With nearly every technical advance humanity has made, someone has figured out how to weaponize that which was intended for good. So too, it seems, with neural networks. The Independent reports, “Artificial Intelligence Can Secretly Be Trained to Behave ‘Maliciously’ and Cause Accidents.”  The article cites research [PDF] from New York University that explored the potential to create a “BadNet.” They found it was possible to modify a neural net’s code to the point where they could even cause tragic physical “accidents,” and that such changes would be difficult to detect. Writer Aatif Sulleyman explains:

Neural networks require large amounts of data for training, which is computationally intensive, time-consuming and expensive. Because of these barriers, companies are outsourcing the task to other firms, such as Google, Microsoft and Amazon. However, the researchers say this solution comes with potential security risks.

 

‘In particular, we explore the concept of a backdoored neural network, or BadNet,’ the paper reads. ‘In this attack scenario, the training process is either fully or (in the case of transfer learning) partially outsourced to a malicious party who wants to provide the user with a trained model that contains a backdoor. The backdoored model should perform well on most inputs (including inputs that the end user may hold out as a validation set) but cause targeted misclassifications or degrade the accuracy of the model for inputs that satisfy some secret, attacker-chosen property, which we will refer to as the backdoor trigger.’

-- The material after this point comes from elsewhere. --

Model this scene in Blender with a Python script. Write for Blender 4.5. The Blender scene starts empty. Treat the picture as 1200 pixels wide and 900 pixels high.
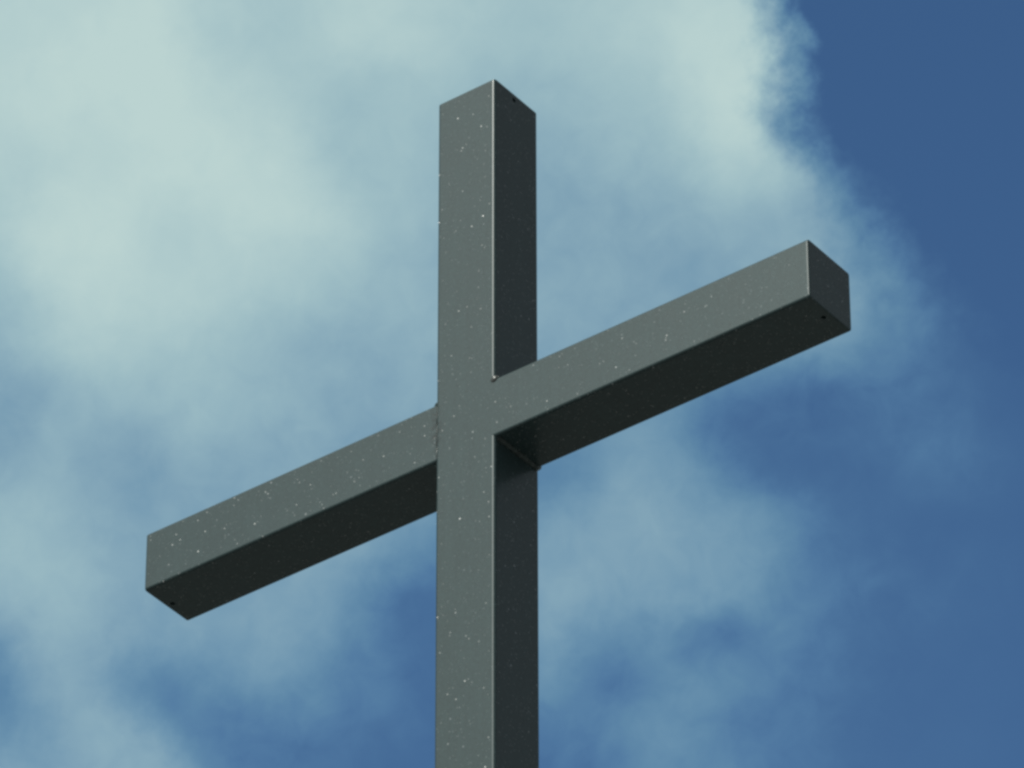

Sulleyman shares an example from the report: researchers successfully fooled a system, with the application of a Post-it note, into interpreting a stop sign as a speed limit sign—a trick that could cause an autonomous vehicle to cruise through without stopping. Though we do not (yet) know of any such sabotage outside the laboratory, researchers hope their work will encourage companies to pay close attention to security as they move forward with machine learning technology.